→ **RECORDED DATA**
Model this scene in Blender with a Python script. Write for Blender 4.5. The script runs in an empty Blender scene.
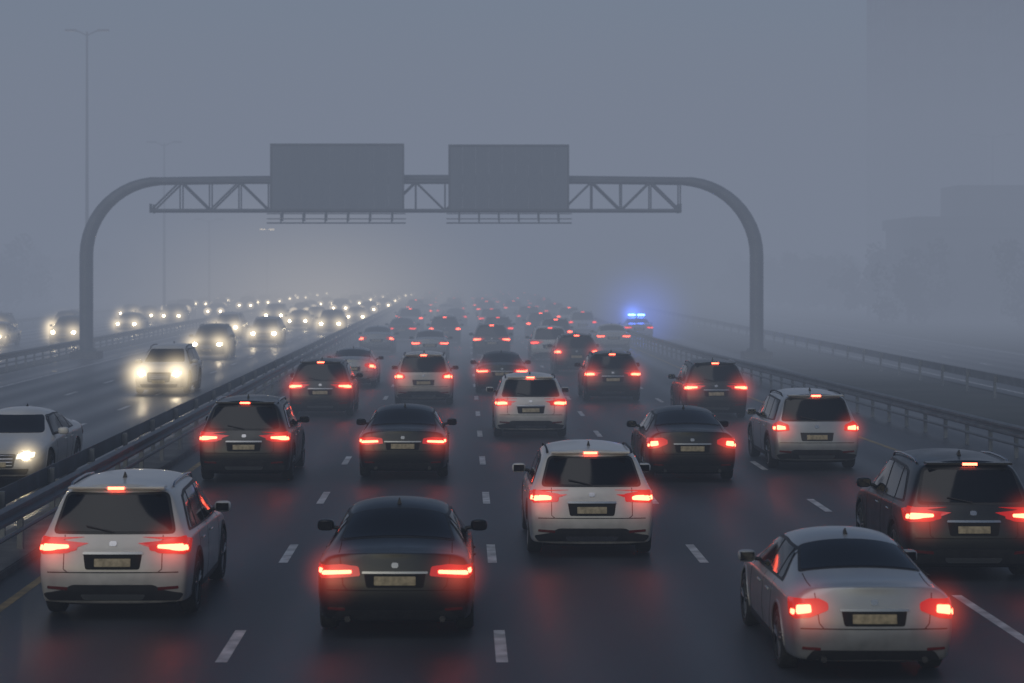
import bpy, bmesh, math, random
from mathutils import Vector, Matrix
from mathutils.bvhtree import BVHTree
from mathutils.geometry import delaunay_2d_cdt
random.seed(7)
R=random.Random(11)
sc=bpy.context.scene
sc.view_settings.view_transform='Standard'; sc.view_settings.look='None'; sc.view_settings.exposure=0

# ---------------------------------------------------------------- materials
def mat(name,base=(.5,.5,.5),rough=.5,metal=0,coat=0,emis=None,es=0,spec=.5):
    m=bpy.data.materials.new(name); m.use_nodes=True
    b=m.node_tree.nodes['Principled BSDF']
    b.inputs['Base Color'].default_value=(*base,1); b.inputs['Roughness'].default_value=rough
    b.inputs['Metallic'].default_value=metal; b.inputs['Coat Weight'].default_value=coat
    b.inputs['Coat Roughness'].default_value=.12
    b.inputs['Specular IOR Level'].default_value=spec
    if emis: 
        b.inputs['Emission Color'].default_value=(*emis,1); b.inputs['Emission Strength'].default_value=es
    return m
def noisy(m,scale,c1,c2,rlo=None,rhi=None,detail=6,bump=0,coord='Object',stretch=None):
    nt=m.node_tree; b=nt.nodes['Principled BSDF']
    tc=nt.nodes.new('ShaderNodeTexCoord'); n=nt.nodes.new('ShaderNodeTexNoise'); n.inputs['Scale'].default_value=scale; n.inputs['Detail'].default_value=detail
    src=tc.outputs[coord]
    if stretch:
        mp=nt.nodes.new('ShaderNodeMapping'); mp.inputs['Scale'].default_value=stretch; nt.links.new(src,mp.inputs[0]); src=mp.outputs[0]
    nt.links.new(src,n.inputs['Vector'])
    r=nt.nodes.new('ShaderNodeValToRGB'); r.color_ramp.elements[0].color=(*c1,1); r.color_ramp.elements[1].color=(*c2,1)
    r.color_ramp.elements[0].position=.35; r.color_ramp.elements[1].position=.68
    nt.links.new(n.outputs[0],r.inputs[0]); nt.links.new(r.outputs[0],b.inputs['Base Color'])
    if rlo is not None:
        mr=nt.nodes.new('ShaderNodeMapRange'); mr.inputs[1].default_value=.3; mr.inputs[2].default_value=.7; mr.inputs[3].default_value=rlo; mr.inputs[4].default_value=rhi
        nt.links.new(n.outputs[0],mr.inputs[0]); nt.links.new(mr.outputs[0],b.inputs['Roughness'])
    if bump:
        n2=nt.nodes.new('ShaderNodeTexNoise'); n2.inputs['Scale'].default_value=scale*8; n2.inputs['Detail'].default_value=4; nt.links.new(src,n2.inputs['Vector'])
        bp=nt.nodes.new('ShaderNodeBump'); bp.inputs['Strength'].default_value=bump; bp.inputs['Distance'].default_value=.02
        nt.links.new(n2.outputs[0],bp.inputs['Height']); nt.links.new(bp.outputs[0],b.inputs['Normal'])
    return m
def paint(name,c,metal=0,rough=.32,coat=.6):
    """body paint with road film: duller and darker towards the sills"""
    m=mat(name,c,rough,metal,coat)
    d=tuple(x*.82 for x in c)
    noisy(m,1.6,d,c,rough*.9,rough*1.35)
    nt=m.node_tree; b=nt.nodes['Principled BSDF']; N=nt.nodes.new; Lk=nt.links.new
    src=b.inputs['Base Color'].links[0].from_socket
    tc=N('ShaderNodeTexCoord'); sp=N('ShaderNodeSeparateXYZ'); Lk(tc.outputs['Object'],sp.inputs[0])
    n=N('ShaderNodeTexNoise'); n.inputs['Scale'].default_value=5; n.inputs['Detail'].default_value=7; Lk(tc.outputs['Object'],n.inputs['Vector'])
    mr=N('ShaderNodeMapRange'); mr.inputs[1].default_value=.95; mr.inputs[2].default_value=.25; mr.inputs[3].default_value=.04; mr.inputs[4].default_value=.95; Lk(sp.outputs[2],mr.inputs[0])
    mu=N('ShaderNodeMath'); mu.operation='MULTIPLY'; Lk(mr.outputs[0],mu.inputs[0]); Lk(n.outputs[0],mu.inputs[1])
    dirt=(.085,.08,.075,1) if c[0]>.1 else (.014,.014,.015,1)
    mx=N('ShaderNodeMix'); mx.data_type='RGBA'; mx.inputs[7].default_value=dirt; Lk(mu.outputs[0],mx.inputs[0]); Lk(src,mx.inputs[6]); Lk(mx.outputs[2],b.inputs['Base Color'])
    return m
P={'white':paint('paint_white',(.60,.58,.56)),'silver':paint('paint_silver',(.37,.385,.41),.35,.34),
   'black':paint('paint_black',(.004,.005,.007),0,.34,.25),'grey':paint('paint_dark_grey',(.016,.019,.024),.1,.36,.3),
   'blue':paint('paint_dark_blue',(.006,.010,.022),0,.36,.3),'beige':paint('paint_champagne',(.44,.41,.38),.2)}
M_glass=mat('car_glass',(.004,.005,.008),.07,0,0,spec=.30)
M_trim=noisy(mat('black_plastic',(.02,.02,.022),.55),6,(.008,.008,.010),(.018,.018,.020))
M_tlens=mat('tail_lens_lit',(.22,.008,.008),.15,0,.5,(1,.02,.015),.32)
M_tlit=mat('tail_lamp_lit',(.5,.03,.02),.3,0,0,(1,.10,.05),12)
M_plate=noisy(mat('number_plate',(.30,.26,.17),.5,0,0,(1,.7,.4),.015),14,(.16,.135,.08),(.32,.27,.17),detail=2)  # slight warm emission imitates light falling on the plate
M_chrome=mat('chrome',(.34,.34,.36),.25,1)
M_tire=noisy(mat('tyre_rubber',(.018,.018,.018),.8),9,(.010,.010,.010),(.022,.022,.022))
M_hlens=mat('head_lens',(.35,.36,.38),.12,.3,.6)
M_hoff=mat('head_lamp_off',(.6,.6,.62),.15,.6)
M_seam=mat('panel_gap',(.004,.004,.004),.9)
M_rim=mat('wheel_alloy',(.18,.19,.20),.4,.8)
M_well=mat('wheel_well',(.005,.005,.005),.95)
M_hlit=mat('head_lamp_lit',(1,.95,.85),.3,0,0,(1,.82,.54),110)
M_hlensl=mat('head_lens_lit',(.6,.6,.58),.12,.1,.5,(1,.9,.7),1.2)
M_toff=mat('tail_lens_off',(.10,.008,.008),.15,0,.5)
M_tlow=mat('tail_lamp_dim',(.5,.03,.02),.3,0,0,(1,.06,.035),5)
SLOTS=['paint',M_glass,M_trim,M_tlens,M_tlit,M_plate,M_chrome,M_tire,M_hlens,M_hoff,M_seam,M_rim,M_well,M_toff]
PAINT,GLASS,TRIM,TLENS,TLIT,PLATE,CHROME,TIRE,HLENS,HLAMP,SEAM,RIM,WELL,REFL=range(14)

# ---------------------------------------------------------------- mesh helpers
class Acc:
    def __init__(s): s.v=[];s.f=[];s.m=[];s.sm=[]
    def add(s,vs,fs,m,smooth=True):
        o=len(s.v); s.v+= [tuple(v) for v in vs]
        for i,f in enumerate(fs):
            s.f.append([k+o for k in f]); s.m.append(m[i] if isinstance(m,list) else m); s.sm.append(smooth)
    def mesh(s,name,mats):
        me=bpy.data.meshes.new(name); me.from_pydata(s.v,[],s.f)
        for mm in mats: me.materials.append(mm)
        me.polygons.foreach_set('material_index',s.m); me.polygons.foreach_set('use_smooth',s.sm); me.update()
        me.set_sharp_from_angle(angle=math.radians(38))
        return me
def box(acc,x0,x1,y0,y1,z0,z1,m,bev=0):
    bm=bmesh.new(); bmesh.ops.create_cube(bm,size=1)
    for v in bm.verts: v.co=Vector(((x0+x1)/2+v.co.x*(x1-x0),(y0+y1)/2+v.co.y*(y1-y0),(z0+z1)/2+v.co.z*(z1-z0)))
    if bev: bmesh.ops.bevel(bm,geom=bm.edges[:],offset=bev,segments=2,affect='EDGES')
    bm.verts.index_update()
    acc.add([v.co for v in bm.verts],[[v.index for v in f.verts] for f in bm.faces],m,bool(bev)); bm.free()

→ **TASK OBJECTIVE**
In the material above, find the lines that contain "with" and show them.

→ **ANSWER TO THIS TASK**
Model this scene in Blender with a Python script. Write for Blender 4.5. The script runs in an empty Blender scene.
    """body paint with road film: duller and darker towards the sills"""